INSTRUCTIONS FOR THE TASK
Go through the material and tally the lines containing the string "that". Give the total alone.

AVAILABLE RECORDS
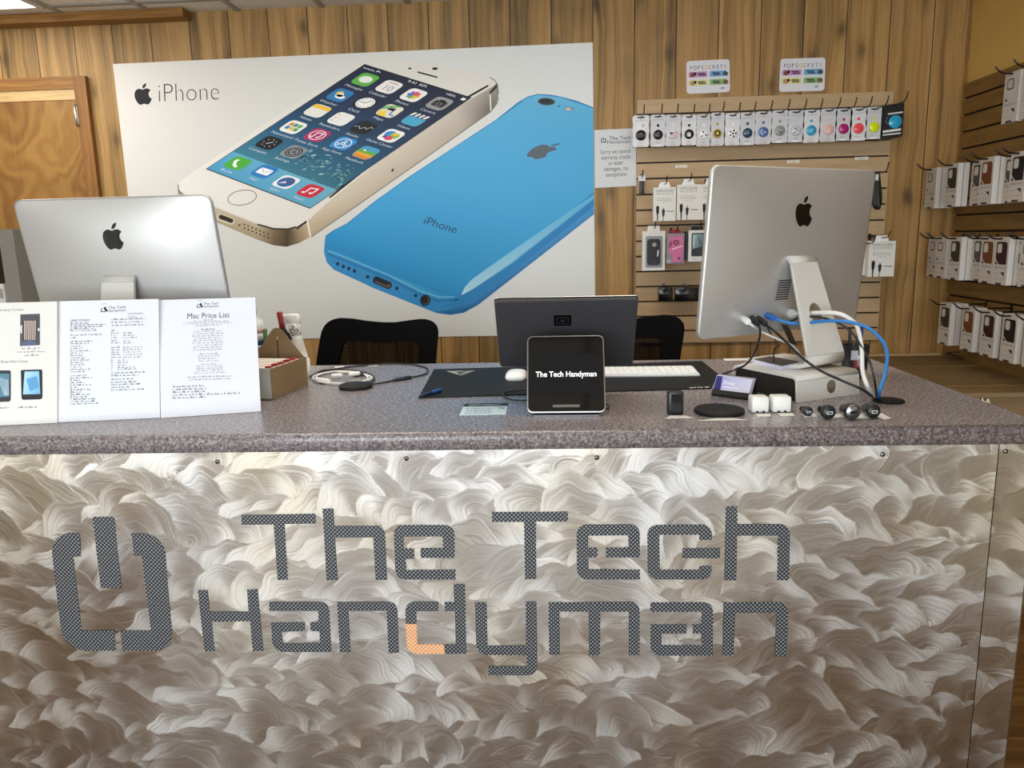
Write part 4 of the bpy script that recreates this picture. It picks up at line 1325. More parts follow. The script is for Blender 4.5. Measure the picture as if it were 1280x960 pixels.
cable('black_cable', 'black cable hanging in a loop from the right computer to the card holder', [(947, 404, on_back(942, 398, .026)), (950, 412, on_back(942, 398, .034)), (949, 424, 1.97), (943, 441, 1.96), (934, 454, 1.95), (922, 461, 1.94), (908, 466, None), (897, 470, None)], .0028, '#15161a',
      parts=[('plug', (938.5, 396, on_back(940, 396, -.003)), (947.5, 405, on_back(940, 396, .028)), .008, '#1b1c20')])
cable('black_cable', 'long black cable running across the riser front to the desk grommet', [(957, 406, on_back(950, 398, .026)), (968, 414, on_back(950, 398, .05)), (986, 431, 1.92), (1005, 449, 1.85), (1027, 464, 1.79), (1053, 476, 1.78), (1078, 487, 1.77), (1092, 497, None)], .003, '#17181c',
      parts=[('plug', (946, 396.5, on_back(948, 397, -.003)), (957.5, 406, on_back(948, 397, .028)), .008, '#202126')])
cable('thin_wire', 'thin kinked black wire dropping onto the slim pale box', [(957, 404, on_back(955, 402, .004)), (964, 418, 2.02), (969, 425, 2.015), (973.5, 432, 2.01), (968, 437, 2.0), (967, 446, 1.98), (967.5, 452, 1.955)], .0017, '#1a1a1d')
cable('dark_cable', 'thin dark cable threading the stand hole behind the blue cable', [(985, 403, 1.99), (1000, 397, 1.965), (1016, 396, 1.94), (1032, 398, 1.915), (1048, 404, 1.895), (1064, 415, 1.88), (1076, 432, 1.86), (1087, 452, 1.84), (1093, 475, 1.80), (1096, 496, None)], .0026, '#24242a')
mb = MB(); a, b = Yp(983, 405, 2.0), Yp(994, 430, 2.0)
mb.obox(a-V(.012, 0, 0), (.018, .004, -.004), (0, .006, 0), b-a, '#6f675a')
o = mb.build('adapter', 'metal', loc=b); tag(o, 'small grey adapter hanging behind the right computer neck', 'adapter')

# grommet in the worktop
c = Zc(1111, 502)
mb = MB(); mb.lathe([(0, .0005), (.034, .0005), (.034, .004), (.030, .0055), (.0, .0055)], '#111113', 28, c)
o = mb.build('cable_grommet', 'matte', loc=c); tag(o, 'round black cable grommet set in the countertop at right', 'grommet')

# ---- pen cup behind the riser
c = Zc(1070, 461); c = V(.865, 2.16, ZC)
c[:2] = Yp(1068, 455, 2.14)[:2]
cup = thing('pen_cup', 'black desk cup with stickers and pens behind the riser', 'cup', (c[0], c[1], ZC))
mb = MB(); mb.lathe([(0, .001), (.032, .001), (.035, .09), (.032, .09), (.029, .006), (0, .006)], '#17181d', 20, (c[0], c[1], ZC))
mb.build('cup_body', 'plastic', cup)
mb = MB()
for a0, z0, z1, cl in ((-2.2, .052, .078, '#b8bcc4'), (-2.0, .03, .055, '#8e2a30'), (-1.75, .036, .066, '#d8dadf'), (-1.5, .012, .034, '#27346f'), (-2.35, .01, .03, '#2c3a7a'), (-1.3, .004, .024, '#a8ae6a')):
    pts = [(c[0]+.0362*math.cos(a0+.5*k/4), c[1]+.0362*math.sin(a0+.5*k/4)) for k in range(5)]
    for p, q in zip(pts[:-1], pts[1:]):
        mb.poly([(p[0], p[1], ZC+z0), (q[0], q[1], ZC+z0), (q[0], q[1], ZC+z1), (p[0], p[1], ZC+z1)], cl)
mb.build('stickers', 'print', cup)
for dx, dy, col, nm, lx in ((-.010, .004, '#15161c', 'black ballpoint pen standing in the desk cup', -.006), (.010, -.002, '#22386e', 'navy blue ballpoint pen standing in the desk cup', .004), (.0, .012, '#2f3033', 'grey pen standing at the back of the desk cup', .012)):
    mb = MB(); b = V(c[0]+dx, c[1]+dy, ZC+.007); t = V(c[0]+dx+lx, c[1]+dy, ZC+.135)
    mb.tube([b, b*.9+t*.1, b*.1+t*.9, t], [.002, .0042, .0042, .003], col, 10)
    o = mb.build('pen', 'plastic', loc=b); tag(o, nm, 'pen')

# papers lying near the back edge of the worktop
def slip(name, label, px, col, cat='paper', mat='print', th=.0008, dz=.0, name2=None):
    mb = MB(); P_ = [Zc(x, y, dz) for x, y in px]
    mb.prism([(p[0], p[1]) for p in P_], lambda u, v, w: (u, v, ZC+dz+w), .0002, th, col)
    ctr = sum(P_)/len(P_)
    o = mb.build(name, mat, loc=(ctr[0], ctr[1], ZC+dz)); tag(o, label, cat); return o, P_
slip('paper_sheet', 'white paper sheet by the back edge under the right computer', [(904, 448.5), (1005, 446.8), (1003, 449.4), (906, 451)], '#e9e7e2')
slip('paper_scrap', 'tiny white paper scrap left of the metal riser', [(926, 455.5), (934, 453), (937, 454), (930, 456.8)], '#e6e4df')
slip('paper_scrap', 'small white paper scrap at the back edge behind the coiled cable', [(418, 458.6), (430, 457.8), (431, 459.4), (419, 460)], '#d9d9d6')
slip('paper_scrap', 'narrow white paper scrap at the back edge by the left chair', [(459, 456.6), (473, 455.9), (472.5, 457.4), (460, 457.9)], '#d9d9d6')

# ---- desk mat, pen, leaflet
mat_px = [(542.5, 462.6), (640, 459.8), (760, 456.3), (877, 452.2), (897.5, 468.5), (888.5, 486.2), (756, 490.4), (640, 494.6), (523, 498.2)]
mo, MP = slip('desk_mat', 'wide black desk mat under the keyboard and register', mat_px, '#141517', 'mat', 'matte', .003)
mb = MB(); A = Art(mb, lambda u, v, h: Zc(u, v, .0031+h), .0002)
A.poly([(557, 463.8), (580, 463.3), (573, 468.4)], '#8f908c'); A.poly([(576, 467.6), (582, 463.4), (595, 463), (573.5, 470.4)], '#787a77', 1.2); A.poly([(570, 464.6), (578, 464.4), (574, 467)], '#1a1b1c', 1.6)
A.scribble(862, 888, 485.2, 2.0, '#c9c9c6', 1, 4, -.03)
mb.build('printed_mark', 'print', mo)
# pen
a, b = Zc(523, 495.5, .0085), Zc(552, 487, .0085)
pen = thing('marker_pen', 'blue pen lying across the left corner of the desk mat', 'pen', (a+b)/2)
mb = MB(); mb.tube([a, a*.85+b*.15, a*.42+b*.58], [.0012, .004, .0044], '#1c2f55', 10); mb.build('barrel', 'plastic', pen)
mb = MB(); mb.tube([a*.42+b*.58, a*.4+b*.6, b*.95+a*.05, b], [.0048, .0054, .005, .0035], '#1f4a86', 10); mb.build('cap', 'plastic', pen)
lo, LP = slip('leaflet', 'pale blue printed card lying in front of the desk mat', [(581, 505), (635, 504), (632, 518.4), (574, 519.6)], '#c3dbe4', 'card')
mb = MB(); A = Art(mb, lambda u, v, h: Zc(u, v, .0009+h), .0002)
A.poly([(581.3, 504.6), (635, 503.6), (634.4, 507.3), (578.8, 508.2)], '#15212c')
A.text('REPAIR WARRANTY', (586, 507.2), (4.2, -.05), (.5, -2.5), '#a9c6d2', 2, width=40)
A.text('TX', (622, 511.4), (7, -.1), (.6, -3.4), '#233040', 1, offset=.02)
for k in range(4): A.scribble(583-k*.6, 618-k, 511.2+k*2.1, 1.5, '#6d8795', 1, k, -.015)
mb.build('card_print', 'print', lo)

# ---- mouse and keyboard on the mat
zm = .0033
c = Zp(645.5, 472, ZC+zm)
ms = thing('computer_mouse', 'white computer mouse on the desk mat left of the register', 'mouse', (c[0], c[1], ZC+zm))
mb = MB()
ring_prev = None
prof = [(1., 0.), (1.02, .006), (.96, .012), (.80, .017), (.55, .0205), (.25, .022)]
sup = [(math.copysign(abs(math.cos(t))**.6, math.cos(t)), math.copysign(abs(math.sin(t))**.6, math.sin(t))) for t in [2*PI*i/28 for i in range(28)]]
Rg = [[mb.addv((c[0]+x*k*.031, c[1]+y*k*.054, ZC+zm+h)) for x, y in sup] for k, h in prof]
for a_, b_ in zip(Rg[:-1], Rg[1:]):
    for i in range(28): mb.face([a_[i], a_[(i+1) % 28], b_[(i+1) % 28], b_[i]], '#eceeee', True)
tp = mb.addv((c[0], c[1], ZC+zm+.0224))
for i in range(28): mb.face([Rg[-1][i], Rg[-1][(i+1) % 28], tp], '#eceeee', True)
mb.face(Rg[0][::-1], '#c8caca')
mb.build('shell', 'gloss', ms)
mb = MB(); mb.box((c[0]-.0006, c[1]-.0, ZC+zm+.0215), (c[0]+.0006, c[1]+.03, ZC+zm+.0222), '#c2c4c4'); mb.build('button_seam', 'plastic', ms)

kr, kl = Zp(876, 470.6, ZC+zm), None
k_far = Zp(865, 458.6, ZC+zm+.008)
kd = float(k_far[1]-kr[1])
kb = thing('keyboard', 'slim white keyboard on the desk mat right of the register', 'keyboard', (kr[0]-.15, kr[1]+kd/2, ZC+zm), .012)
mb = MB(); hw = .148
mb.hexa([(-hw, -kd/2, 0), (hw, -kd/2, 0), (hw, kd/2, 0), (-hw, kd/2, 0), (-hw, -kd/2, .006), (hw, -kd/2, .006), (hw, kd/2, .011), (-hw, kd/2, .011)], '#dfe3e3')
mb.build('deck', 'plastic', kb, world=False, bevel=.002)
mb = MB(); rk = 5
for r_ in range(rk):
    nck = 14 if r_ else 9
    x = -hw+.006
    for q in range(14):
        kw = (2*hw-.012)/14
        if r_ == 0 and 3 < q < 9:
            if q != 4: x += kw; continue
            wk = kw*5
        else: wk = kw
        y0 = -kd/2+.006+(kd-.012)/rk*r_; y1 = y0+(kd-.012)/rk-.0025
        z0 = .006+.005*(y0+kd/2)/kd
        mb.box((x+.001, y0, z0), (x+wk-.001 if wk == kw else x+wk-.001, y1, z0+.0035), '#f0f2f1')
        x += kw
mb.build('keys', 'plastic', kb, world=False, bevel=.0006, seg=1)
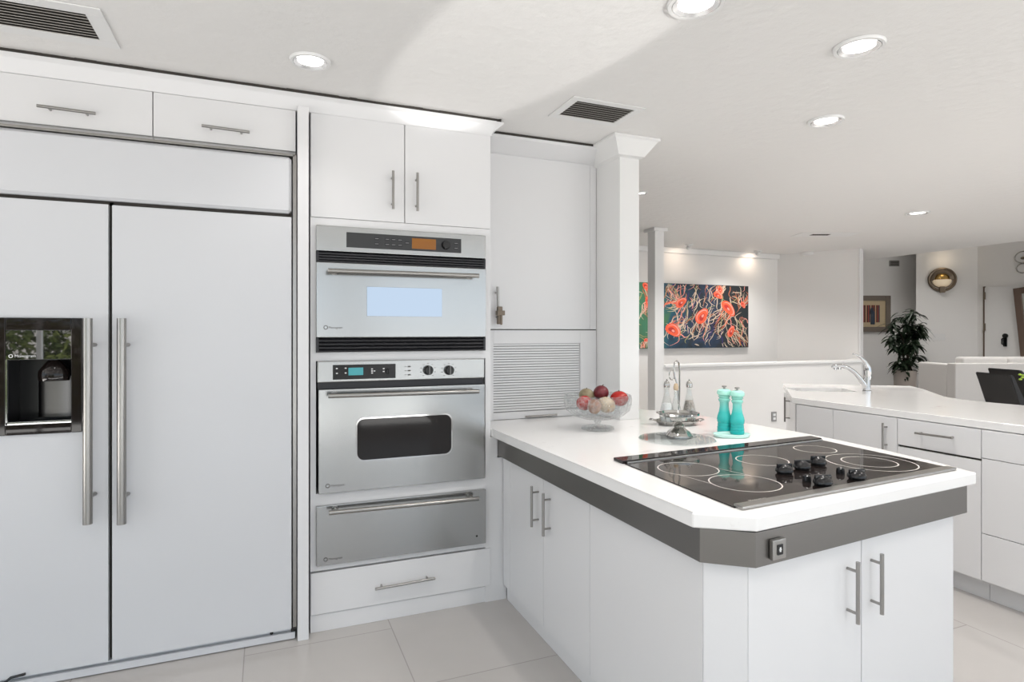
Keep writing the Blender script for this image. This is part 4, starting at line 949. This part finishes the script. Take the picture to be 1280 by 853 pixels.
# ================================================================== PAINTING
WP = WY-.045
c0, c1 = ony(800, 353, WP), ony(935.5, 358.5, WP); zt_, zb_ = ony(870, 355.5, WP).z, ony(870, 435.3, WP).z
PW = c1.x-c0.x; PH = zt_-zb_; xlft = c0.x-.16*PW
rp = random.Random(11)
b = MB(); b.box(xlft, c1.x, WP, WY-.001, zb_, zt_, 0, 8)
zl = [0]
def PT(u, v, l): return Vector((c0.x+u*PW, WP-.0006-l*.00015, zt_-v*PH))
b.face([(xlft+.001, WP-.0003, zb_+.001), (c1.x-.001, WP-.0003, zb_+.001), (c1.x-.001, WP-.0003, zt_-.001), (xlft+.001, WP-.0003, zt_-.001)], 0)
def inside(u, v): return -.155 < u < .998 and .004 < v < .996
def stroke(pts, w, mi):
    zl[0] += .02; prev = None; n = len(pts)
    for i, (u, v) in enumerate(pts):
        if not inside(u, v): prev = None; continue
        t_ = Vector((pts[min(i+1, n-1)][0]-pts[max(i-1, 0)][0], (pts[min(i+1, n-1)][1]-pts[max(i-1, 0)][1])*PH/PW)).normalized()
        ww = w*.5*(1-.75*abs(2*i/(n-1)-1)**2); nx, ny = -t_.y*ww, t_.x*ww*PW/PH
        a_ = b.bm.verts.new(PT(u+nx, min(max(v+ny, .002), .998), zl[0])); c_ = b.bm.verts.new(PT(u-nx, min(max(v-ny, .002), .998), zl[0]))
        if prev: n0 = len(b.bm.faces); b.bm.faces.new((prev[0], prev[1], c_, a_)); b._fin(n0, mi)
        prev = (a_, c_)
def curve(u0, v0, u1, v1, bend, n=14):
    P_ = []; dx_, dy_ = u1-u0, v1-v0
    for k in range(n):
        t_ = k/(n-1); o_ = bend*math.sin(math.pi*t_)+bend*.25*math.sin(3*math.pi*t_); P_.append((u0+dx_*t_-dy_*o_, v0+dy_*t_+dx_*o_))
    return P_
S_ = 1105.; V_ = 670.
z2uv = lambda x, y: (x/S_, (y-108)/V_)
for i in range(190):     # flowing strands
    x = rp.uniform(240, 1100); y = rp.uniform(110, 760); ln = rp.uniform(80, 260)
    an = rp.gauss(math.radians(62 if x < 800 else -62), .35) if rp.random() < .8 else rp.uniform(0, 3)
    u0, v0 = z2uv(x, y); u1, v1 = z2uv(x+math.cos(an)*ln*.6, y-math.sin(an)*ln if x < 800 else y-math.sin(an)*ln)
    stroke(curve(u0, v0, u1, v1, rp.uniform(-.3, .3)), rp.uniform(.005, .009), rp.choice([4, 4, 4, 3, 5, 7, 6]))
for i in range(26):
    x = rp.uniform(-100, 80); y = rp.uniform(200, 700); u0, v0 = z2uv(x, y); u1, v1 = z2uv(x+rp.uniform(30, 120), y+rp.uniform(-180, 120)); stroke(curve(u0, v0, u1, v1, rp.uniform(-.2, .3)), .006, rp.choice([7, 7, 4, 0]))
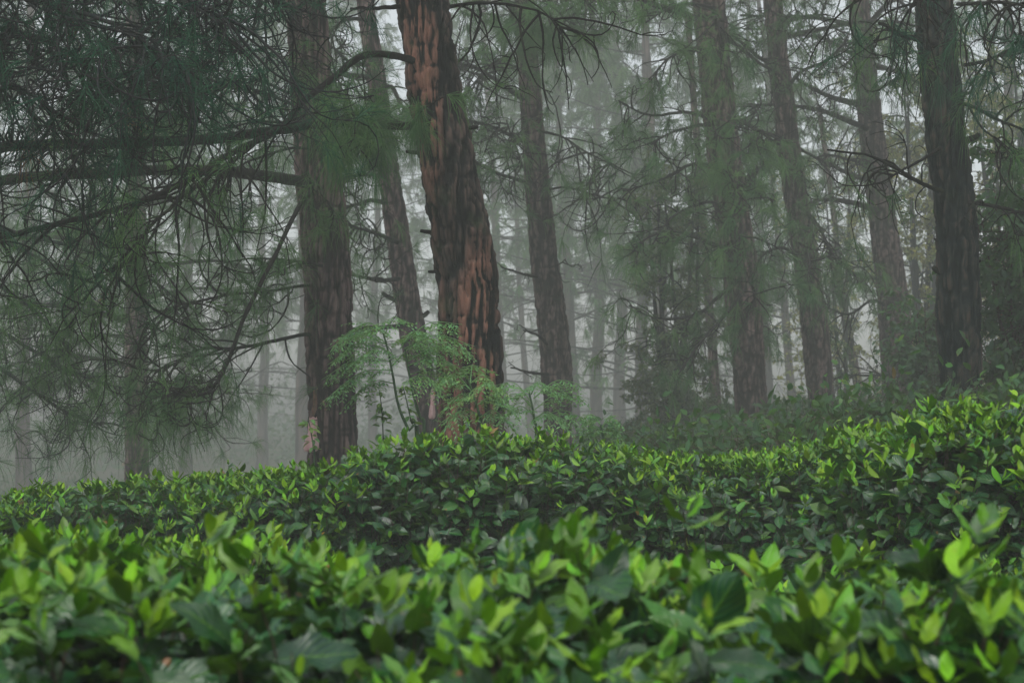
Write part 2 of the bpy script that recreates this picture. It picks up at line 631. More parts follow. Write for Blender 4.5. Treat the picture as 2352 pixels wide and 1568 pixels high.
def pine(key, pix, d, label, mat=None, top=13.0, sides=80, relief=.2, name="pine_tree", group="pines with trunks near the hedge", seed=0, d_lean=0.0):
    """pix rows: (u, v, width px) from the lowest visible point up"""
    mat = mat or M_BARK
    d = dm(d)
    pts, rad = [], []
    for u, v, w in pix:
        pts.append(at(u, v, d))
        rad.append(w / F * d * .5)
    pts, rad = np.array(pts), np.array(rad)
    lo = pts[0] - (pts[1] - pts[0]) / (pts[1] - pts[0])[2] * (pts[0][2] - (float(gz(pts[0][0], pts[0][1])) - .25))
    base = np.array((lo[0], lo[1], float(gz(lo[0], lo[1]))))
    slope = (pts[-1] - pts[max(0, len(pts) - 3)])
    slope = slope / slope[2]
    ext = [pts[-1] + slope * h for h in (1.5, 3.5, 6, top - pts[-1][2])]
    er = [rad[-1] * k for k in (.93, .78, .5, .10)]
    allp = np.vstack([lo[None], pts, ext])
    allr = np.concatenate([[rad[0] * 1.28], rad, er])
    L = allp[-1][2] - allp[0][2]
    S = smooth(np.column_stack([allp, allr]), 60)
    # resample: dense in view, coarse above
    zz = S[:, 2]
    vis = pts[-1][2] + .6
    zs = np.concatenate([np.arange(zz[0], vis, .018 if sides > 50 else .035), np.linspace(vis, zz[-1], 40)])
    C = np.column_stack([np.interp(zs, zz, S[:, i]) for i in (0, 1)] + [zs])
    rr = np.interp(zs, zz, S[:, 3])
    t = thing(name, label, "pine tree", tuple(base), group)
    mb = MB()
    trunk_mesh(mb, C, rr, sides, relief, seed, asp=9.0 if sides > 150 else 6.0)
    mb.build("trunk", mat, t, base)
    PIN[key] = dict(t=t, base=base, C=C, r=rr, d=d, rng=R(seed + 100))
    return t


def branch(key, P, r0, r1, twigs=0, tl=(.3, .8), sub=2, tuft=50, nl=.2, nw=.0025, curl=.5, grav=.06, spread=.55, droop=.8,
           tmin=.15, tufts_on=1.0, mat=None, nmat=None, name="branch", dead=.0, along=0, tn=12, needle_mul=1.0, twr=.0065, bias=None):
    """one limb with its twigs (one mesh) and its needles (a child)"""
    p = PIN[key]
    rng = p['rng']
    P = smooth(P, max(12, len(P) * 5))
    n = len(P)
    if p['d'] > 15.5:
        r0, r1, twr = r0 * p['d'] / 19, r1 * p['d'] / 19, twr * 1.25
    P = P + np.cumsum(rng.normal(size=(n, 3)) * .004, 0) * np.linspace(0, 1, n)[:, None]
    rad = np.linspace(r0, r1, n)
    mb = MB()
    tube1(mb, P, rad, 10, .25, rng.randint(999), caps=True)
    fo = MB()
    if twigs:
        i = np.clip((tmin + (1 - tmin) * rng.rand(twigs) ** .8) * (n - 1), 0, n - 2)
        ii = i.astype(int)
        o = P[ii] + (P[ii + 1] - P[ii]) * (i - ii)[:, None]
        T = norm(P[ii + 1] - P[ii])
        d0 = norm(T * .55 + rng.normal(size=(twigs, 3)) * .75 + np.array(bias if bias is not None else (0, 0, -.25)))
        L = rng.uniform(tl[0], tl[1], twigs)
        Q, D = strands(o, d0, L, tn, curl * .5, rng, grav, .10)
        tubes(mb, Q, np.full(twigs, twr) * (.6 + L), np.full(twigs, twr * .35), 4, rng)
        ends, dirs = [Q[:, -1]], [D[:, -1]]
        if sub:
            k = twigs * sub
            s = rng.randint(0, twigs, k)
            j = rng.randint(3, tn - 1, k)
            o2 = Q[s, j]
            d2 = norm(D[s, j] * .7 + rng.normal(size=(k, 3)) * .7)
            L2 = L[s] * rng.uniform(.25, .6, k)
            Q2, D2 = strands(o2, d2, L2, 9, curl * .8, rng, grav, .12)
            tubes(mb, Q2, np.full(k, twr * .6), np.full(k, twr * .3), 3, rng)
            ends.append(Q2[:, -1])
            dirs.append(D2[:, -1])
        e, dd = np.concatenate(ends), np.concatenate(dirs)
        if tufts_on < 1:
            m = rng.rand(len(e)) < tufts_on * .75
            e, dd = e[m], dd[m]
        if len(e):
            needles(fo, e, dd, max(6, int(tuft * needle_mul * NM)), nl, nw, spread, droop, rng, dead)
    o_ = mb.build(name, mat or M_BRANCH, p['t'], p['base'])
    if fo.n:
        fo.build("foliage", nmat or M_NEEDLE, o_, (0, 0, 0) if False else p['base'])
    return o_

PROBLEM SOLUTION
2